Other highlights would probably be the lush green scenery all around us. We were in the middle of a valley, surrounded by really green trees. The Germans take great care with their flowers, arranging them in bright colours on their window sills, road lamps and at the side of the street. It's amazing how much flowers and colours can do to liven up the place.

Anyway, that would be a quick summary of my first 2 weeks in Germany. I figured I'd do a bit of the past and recount a bit of the present - balance things out a bit.

Went down to North Sydney College of TAFE on Friday to apply for a Chemistry Course. I didn't do Chemistry for HSC (No sciences :P) and my mum's condition for me to take another GAP year was to do the Chemistry course. It's only for 6 months, 4 hours a week. It was to fill a pre-requisite for Monash University and hopefully, with a good UMAT and a good interview, there's a chance I could get in. Well, that's what my mum wants anyway. I'm still gunning for my music thing!

The people there were very nice and the Chemistry teacher seems like a pretty cool teacher. I kinda feel like I'm back in High school again. And it's a bit exciting to be honest.

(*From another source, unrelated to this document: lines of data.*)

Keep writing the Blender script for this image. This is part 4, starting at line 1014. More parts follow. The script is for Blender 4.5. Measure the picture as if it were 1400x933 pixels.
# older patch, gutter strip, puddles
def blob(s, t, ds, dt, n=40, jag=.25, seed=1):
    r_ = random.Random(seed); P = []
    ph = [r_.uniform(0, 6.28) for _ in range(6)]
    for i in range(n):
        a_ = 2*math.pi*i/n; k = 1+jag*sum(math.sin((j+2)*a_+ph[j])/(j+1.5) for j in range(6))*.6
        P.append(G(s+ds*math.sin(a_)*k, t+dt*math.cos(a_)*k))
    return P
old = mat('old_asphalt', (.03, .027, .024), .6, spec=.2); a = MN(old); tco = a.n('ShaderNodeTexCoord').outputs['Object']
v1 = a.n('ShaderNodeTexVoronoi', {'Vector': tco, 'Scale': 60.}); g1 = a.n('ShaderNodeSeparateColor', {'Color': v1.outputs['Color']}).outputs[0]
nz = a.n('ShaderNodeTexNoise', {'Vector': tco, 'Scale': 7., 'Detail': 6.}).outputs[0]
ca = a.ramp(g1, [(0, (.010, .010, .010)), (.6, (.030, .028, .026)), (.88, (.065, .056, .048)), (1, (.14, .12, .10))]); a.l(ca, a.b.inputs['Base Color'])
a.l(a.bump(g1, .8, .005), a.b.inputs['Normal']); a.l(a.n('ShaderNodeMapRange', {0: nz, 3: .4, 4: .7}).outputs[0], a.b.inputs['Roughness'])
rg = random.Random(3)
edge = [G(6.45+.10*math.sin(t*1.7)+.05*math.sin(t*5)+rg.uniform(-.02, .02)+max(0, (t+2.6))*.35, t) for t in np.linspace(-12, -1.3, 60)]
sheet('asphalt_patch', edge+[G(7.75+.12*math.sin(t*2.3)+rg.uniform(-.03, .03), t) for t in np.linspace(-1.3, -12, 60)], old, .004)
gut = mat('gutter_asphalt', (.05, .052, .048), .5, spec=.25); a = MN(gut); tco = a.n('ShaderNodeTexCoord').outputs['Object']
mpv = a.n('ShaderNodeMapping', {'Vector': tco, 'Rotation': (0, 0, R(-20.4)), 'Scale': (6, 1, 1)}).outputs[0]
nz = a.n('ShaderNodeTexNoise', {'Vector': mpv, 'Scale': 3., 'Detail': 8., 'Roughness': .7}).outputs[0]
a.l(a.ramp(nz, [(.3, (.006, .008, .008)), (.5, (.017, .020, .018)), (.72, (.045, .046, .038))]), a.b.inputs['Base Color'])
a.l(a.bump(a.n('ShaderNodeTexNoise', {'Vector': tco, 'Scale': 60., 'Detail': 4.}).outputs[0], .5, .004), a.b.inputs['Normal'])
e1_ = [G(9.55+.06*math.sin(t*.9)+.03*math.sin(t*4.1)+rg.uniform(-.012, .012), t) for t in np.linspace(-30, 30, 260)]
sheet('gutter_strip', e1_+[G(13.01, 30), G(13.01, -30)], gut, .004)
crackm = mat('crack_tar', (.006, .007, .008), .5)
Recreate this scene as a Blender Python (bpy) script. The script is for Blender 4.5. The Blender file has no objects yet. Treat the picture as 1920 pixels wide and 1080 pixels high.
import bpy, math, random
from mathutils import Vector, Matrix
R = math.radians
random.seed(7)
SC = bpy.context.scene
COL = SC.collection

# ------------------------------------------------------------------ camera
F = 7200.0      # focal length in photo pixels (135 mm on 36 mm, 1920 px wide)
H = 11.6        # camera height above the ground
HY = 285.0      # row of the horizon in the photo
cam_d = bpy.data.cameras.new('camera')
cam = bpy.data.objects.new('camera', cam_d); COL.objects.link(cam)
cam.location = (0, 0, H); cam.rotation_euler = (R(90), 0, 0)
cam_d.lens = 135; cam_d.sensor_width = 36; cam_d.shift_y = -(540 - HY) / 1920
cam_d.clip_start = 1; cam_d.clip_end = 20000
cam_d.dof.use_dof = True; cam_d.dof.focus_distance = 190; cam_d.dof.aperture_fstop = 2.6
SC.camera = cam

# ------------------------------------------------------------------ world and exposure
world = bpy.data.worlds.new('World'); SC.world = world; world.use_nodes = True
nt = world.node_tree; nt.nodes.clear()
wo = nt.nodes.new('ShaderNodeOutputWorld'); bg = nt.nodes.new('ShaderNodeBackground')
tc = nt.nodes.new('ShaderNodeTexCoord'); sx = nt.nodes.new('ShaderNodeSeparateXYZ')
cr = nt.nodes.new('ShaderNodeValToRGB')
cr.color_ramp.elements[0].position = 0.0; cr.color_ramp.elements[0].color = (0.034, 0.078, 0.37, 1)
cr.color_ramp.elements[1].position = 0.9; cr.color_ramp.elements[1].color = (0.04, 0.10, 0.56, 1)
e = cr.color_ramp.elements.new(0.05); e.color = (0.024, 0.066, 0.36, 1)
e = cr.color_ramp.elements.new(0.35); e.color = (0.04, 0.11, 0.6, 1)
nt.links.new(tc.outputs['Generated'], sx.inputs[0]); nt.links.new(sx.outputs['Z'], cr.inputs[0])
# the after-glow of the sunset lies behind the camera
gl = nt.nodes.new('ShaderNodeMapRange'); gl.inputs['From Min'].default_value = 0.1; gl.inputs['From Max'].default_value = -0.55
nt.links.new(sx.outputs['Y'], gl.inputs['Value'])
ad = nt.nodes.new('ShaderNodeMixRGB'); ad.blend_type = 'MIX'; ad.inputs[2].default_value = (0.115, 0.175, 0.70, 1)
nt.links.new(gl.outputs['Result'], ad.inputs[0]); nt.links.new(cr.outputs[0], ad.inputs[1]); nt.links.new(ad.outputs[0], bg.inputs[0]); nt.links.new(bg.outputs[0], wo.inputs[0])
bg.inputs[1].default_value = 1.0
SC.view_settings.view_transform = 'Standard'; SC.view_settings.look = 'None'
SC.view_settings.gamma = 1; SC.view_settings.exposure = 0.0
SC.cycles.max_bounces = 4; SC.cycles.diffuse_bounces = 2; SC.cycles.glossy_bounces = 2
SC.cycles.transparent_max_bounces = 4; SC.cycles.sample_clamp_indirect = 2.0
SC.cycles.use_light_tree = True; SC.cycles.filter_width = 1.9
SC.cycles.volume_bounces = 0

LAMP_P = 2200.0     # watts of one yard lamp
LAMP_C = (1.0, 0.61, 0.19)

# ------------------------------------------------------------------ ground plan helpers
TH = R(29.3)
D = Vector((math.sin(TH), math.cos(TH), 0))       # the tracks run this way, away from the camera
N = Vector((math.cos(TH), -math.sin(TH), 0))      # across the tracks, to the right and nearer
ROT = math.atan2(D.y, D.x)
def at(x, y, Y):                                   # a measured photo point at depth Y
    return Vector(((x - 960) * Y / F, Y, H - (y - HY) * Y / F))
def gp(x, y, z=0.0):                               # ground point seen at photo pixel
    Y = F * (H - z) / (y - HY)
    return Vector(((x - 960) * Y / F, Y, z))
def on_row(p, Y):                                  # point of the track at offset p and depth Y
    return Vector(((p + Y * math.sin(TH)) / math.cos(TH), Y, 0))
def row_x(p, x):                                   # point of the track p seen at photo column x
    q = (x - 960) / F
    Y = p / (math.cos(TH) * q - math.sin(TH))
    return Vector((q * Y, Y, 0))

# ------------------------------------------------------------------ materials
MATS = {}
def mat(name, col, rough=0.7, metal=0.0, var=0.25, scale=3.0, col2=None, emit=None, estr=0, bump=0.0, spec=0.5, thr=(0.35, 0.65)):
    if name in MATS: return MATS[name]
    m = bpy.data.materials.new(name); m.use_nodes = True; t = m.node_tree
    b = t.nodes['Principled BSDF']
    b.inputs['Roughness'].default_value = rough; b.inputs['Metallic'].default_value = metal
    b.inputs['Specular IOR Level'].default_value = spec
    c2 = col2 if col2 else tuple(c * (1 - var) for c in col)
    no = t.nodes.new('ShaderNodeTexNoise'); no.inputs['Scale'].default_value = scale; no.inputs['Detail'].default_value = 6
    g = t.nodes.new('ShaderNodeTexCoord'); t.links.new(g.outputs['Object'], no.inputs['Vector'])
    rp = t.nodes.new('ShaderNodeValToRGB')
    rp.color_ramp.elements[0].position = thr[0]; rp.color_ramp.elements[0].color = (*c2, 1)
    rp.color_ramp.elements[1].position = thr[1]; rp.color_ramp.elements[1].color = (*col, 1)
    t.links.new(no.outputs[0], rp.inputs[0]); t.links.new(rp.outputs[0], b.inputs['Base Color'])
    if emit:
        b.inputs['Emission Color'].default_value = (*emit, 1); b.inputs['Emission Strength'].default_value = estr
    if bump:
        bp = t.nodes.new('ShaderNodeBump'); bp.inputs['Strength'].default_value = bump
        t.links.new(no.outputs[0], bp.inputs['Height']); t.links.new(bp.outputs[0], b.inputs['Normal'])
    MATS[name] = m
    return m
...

Saturday was a complete waste of a day. I spent it watching Castle (GREAT SHOW BTW =D) and Psych (another awesome show). I think I'm really into detective and crime mysteries at the moment. I think I'm starting to like Castle more, especially for its extremely witty lines, the great connection between the cast, the nature of the murder mystery and the relationship between Castle/Beckett and Castle/Family. So fun to watch!! =D

Sunday - Youth Group (Don't forget the Lyrics/Musical Chairs game I invented turned a little too competitive) then Church and then lunch, coffee with Connie at Parra.

One thing I did find out about myself was that since my Europe trip and my huge dilemma about my career, I've grown to like talking about deeper subjects. Although games and sport (esp the tennis) still interest me, after talking to so many people overseas about their cultures, their lives and their philosophies of life, I've found that I've matured and that I love talking about culture, art, different ideas and travelling. It's hard to explain and though I try to deny that it's true, I think I've matured even more? I don't know, but I like what I see when I try to envision what I would like to be my future. I just hope I can work hard enough to achieve those things and that He will be there to give me those things that will bring me happiness.

I think it's almost time for me to go to bed. I'm trying to do a post more often. With photos and stuff soon.